Now, Franz has left the band, and, as much as I hate to say this, it just doesn’t seem as fun anymore. Their other albums felt like a party. This felt like a slog.

The very first track, “Sweet Part of the City,” comes out of the gate sounding like a Led Zeppelin rip-off, which is not exactly what you want to hear from your favorite neighborhood bar band, and subsequent tracks alternate between a sound something like mid-80s Van Halen, Motley Crue and, weirdly enough, early-00s pop punk, with some lyrics about some kids who want to have fun, kinda maybe, thrown in.

The pop-punkiest track of the bunch, “Hurricane J,” actually does pick up near the end, and the band manages to sound a bit like their old “Boys and Girls in America”-style selves, but it doesn’t last. By the next-to-last track, “Our Whole Lives,” The Hold Steady’s sounding a bit like an impression of themselves.
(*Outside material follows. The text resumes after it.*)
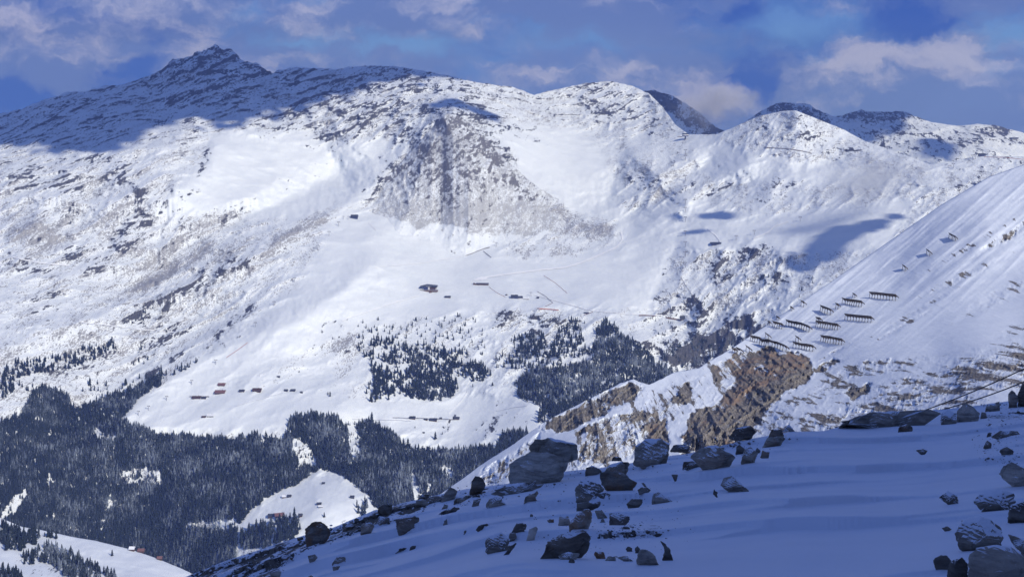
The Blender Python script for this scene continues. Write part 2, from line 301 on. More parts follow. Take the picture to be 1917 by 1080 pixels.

Much like Broken Social Scene’s effort, THS doesn’t seem to have much interest in trying anything fresh until the last track, here titled “Slight Discomfort.” Finn’s voice here takes on a creepy, ominous vibe with some well-used repetition and the guitar sound is really dark and haunting. It’s not exactly fun either, but it puts on no pretensions that it should be. It’s maybe the most adult song the band has made, and in a good way. Let’s hope the next album sounds more like that.

You think: It’s worth streaming once, but not much more than that.